Find the lines of data that contain the string "scene", then list them.

Start of Supplied material

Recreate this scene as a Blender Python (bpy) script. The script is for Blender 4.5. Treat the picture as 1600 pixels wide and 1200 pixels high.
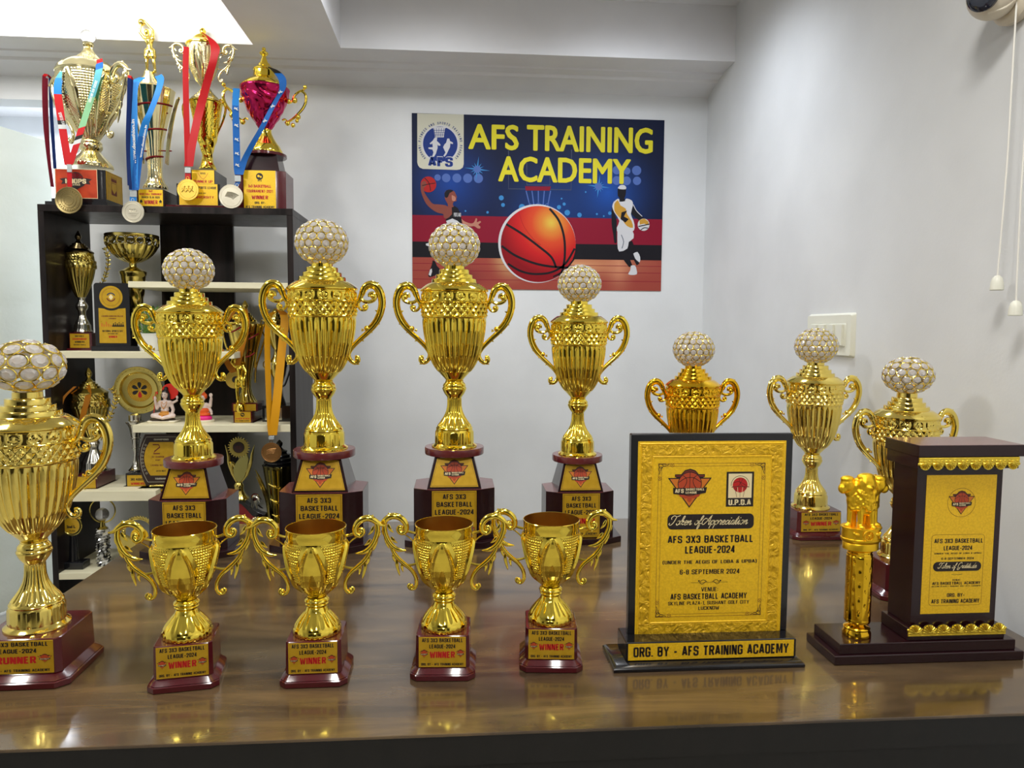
import bpy, bmesh, math, random
from math import sin, cos, pi, radians, sqrt, hypot, atan2
from mathutils import Matrix, Vector
import numpy as np

for o in list(bpy.data.objects):
    bpy.data.objects.remove(o, do_unlink=True)
SC = bpy.context.scene
COL = SC.collection
random.seed(7)

# ------------------------------------------------------------------ camera, world, lights, exposure
FPX = 1130.0
CAM = Vector((0.0, 0.0, 1.35))
pit, yaw, rol = radians(4.3), radians(4.38), radians(0.35)
FW = Vector((sin(yaw) * cos(pit), cos(yaw) * cos(pit), -sin(pit)))
rt0 = Vector((cos(yaw), -sin(yaw), 0.0))
up0 = rt0.cross(FW)
RT = rt0 * cos(rol) + up0 * sin(rol)
UP = up0 * cos(rol) - rt0 * sin(rol)
cd = bpy.data.cameras.new('camera')
cam = bpy.data.objects.new('camera', cd)
COL.objects.link(cam)
cd.sensor_fit = 'HORIZONTAL'
cd.sensor_width = 36.0
cd.lens = FPX / 1600 * 36.0
cd.clip_start = 0.02
cam.matrix_world = Matrix(((RT.x, UP.x, -FW.x, CAM.x), (RT.y, UP.y, -FW.y, CAM.y), (RT.z, UP.z, -FW.z, CAM.z), (0, 0, 0, 1)))
SC.camera = cam

SC.view_settings.view_transform = 'Standard'
SC.view_settings.look = 'None'
SC.view_settings.gamma = 1.0
SC.view_settings.use_curve_mapping = False
SC.view_settings.exposure = 0.42
SC.cycles.use_denoising = True
SC.cycles.max_bounces = 10
SC.cycles.glossy_bounces = 6
SC.cycles.transmission_bounces = 8
SC.cycles.sample_clamp_indirect = 6.0

wd = bpy.data.worlds.new('world')
SC.world = wd
wd.use_nodes = True
wd.node_tree.nodes['Background'].inputs[0].default_value = (0.75, 0.8, 0.9, 1)
wd.node_tree.nodes['Background'].inputs[1].default_value = 0.22


def lamp(name, kind, loc, power, color=(1, 1, 1), size=0.2, size_y=None, target=None, spot=None, blend=0.5):
    l = bpy.data.lights.new(name, kind)
    l.energy = power
    l.color = color
    if kind == 'AREA':
        l.size = size
        if size_y:
            l.shape = 'RECTANGLE'
            l.size_y = size_y
        else:
            l.shape = 'DISK'
    else:
        l.shadow_soft_size = size
    if kind == 'SPOT':
        l.spot_size = spot
        l.spot_blend = blend
    o = bpy.data.objects.new(name, l)
    COL.objects.link(o)
    o.location = loc
    if target is not None:
        d = Vector(target) - Vector(loc)
        o.rotation_euler = d.to_track_quat('-Z', 'Y').to_euler()
    return o


# ceiling lamps of the room: two trays with downlights, panel lights over and behind the table, one added at the left
lamp('tray_downlight', 'SPOT', (0.66, 2.56, 2.73), 40, (0.87, 0.92, 1.0), 0.12, target=(0.78, 2.98, 0.9), spot=radians(150), blend=0.9)
lamp('tray_downlight', 'SPOT', (-0.13, 2.50, 2.73), 26, (0.93, 0.96, 1.0), 0.06, target=(-0.13, 2.98, 0.9), spot=radians(150), blend=0.9)
lamp('left_tray_panel', 'AREA', (-1.57, 2.66, 2.755), 15, (1.0, 0.99, 0.96), 0.98, 0.32, target=(-1.57, 2.82, 2.6))
lamp('panel_light', 'AREA', (-1.65, 1.15, 2.73), 24, (1.0, 0.97, 0.92), 0.4, 0.4, target=(-1.65, 1.2, 0))  # added lamp, placed out of view to brighten the door side
lamp('panel_light', 'AREA', (0.42, 0.75, 2.73), 16, (1.0, 0.97, 0.92), 0.35, 0.35, target=(0.42, 0.8, 0))
lamp('panel_light', 'AREA', (-0.4, -1.2, 2.73), 40, (1.0, 0.96, 0.9), 0.6, 0.6, target=(-0.4, -1.1, 0))
lamp('corridor_light', 'AREA', (-2.4, 4.8, 2.7), 42, (0.86, 0.92, 1.0), 0.6, 0.6, target=(-2.4, 4.8, 0))

# ------------------------------------------------------------------ small maths helpers


def ray(x, y):
    return FW + RT * ((x - 800) / FPX) - UP * ((y - 600) / FPX)


def at(x, y, Y):
    d = ray(x, y)
    return CAM + d * (Y / d.y)


def ppm(Y, x=300):
    return FPX / ((at(x, 500, Y) - CAM).dot(FW))


# ------------------------------------------------------------------ materials
MATS = {}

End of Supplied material

## The result
Recreate this scene as a Blender Python (bpy) script. The script is for Blender 4.5. Treat the picture as 1600 pixels wide and 1200 pixels high.
SC = bpy.context.scene